I call it a Tornado because it was made out of
2-inch by 4-inch, 3/16-inch wall tubing, and while a
tornado may destroy everything else in its path, I’ll
guarantee that this table would not be moved! I know
this because I had to help him unload it! My pick-up
was almost doing a wheelie, even with my air shocks
pumped up to heavy load! |

Martin Rice and Silder Ancheta. |
Silder
Ancheta used some of the steel to make a treasure chest,
complete with a plasma-cut skull and crossbones. That piece
won both a State and a National competition. When he
graduated and joined the Army, he gave it to me. After
trying to figure out a proper place and use for it in the
shop, I decided to let my students show our appreciation for
his service to our country by making it into a combination
barbeque/fireplace.
Silder had
already done one tour in Iraq and as we were finishing it,
back to Iraq he was sent. So I left it on display in the
shop, as a good luck charm waiting for his return.
Almost every
week, an ex-student will stop by to let me know how they are
doing. It is always fun to see them and hear about their
work, although sometimes it takes me a bit to recognize them
when they’ve changed so much. Right before Christmas I
looked up from my work and there was Silder. Seeing his
smiling face certainly gave new meaning to “a sight for sore
eyes!”
I took him
out for a steak and a brew and we talked old times.

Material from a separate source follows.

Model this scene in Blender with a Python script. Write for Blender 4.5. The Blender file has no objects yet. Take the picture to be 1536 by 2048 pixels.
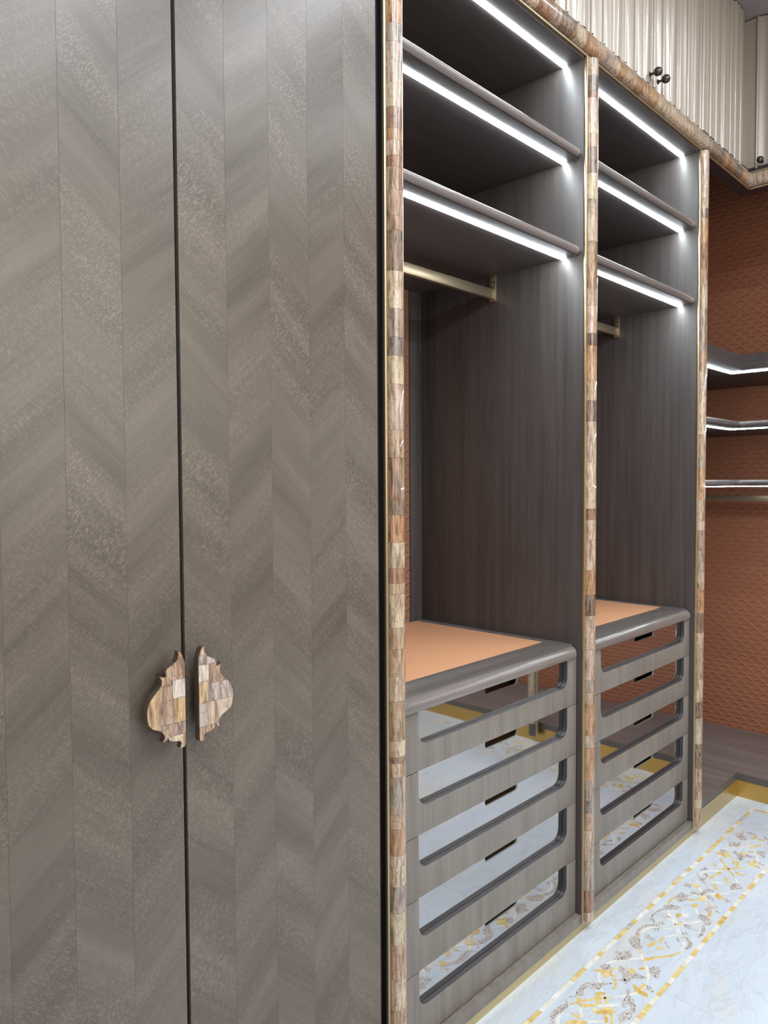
import bpy, bmesh, math, random
from mathutils import Vector, Matrix

S = bpy.context.scene
C = S.collection
PI = math.pi
rnd = random.Random(7)

# ------------------------------------------------------------------ camera, world, lights, exposure
RC = ((0.6943188754, -0.0327621030, 0.7189213753),
      (-0.7196454852, -0.0237949295, 0.6939338420),
      (-0.0056280485, -0.9991798867, -0.0400983682))   # rows: world x, y, z; columns: image right, image down, forward
CAM = Vector((0.0, -1.1, 1.364))
cam_data = bpy.data.cameras.new('camera')
cam = bpy.data.objects.new('camera', cam_data); C.objects.link(cam)
m = Matrix.Identity(4)
for r in range(3):
    m[r][0] = RC[r][0]; m[r][1] = -RC[r][1]; m[r][2] = -RC[r][2]; m[r][3] = CAM[r]
cam.matrix_world = m
cam_data.sensor_fit = 'HORIZONTAL'; cam_data.sensor_width = 36.0
cam_data.lens = 36.0 * 1484.1 / 1536.0
cam_data.clip_start = 0.02
S.camera = cam

w = bpy.data.worlds.new('room_air'); S.world = w; w.use_nodes = True
w.node_tree.nodes['Background'].inputs[0].default_value = (0.75, 0.8, 0.9, 1)
w.node_tree.nodes['Background'].inputs[1].default_value = 0.12

def area(name, loc, sx, sy, power, col, rot=(0, 0, 0)):
    d = bpy.data.lights.new(name, 'AREA'); d.shape = 'RECTANGLE'; d.size = sx; d.size_y = sy
    d.energy = power; d.color = col
    o = bpy.data.objects.new(name, d); C.objects.link(o); o.location = loc; o.rotation_euler = rot
    return o
for x, p in ((0.35, 37), (1.15, 37), (1.95, 28), (2.75, 18)):
    area('ceiling_line_light', (x, -1.65, 3.285), 0.07, 2.1, p, (0.83, 0.91, 1.0))
area('front_fill_light', (1.0, -2.96, 2.05), 3.0, 1.5, 42, (1.0, 0.96, 0.92), (PI/2, 0, 0))  # added fill to brighten the upright fronts; the front wall has no window
area('doorway_light', (-1.5, -1.7, 1.25), 1.2, 2.1, 16, (1.0, 0.90, 0.78), (0, -PI/2, 0))

S.view_settings.view_transform = 'Standard'
S.view_settings.look = 'None'
S.view_settings.gamma = 1.0
S.view_settings.use_curve_mapping = False
S.view_settings.exposure = -0.05

# ------------------------------------------------------------------ helpers
WL = {}          # world location of each object's origin at build time (roots are unrotated while building)
def put(o, loc, parent=None):
    WL[o.name] = Vector(loc)
    if parent is not None:
        o.parent = parent
        o.location = Vector(loc) - WL[parent.name]
    else:
        o.location = loc
    C.objects.link(o)

def mesh_obj(name, bm, mats, parent=None, smooth=None):
    bmesh.ops.recalc_face_normals(bm, faces=bm.faces[:])
    lo = Vector((1e9,)*3); hi = -lo
    for v in bm.verts:
        for i in range(3):
            lo[i] = min(lo[i], v.co[i]); hi[i] = max(hi[i], v.co[i])
    c = Vector(((lo.x+hi.x)/2, (lo.y+hi.y)/2, (lo.z+hi.z)/2))
    for v in bm.verts: v.co -= c
    me = bpy.data.meshes.new(name)
    bm.to_mesh(me); bm.free()
    if not isinstance(mats, (list, tuple)): mats = [mats]
    for mt in mats: me.materials.append(mt)
    if smooth is not None:
        me.polygons.foreach_set('use_smooth', [True]*len(me.polygons))
        me.set_sharp_from_angle(angle=math.radians(smooth))
    o = bpy.data.objects.new(name, me)
    put(o, c, parent)
    return o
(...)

Afterwards, I showed him the barbeque/fireplace and told him
it was his. The dang thing weighed a ton and I wondered
aloud in class how we were going to get it to his folks’
house.
That’s when
a couple of my present students went the extra mile.
Michael Depauw, and Stefon Roberts came up that evening and
helped us wrestle that barbeque/fireplace into and out of my
truck, across a wet lawn, and finally onto the back porch.
It was hard work and really made me appreciate my students
helping when they didn’t have to.
Teaching in
the welding trade is a VERY rewarding career!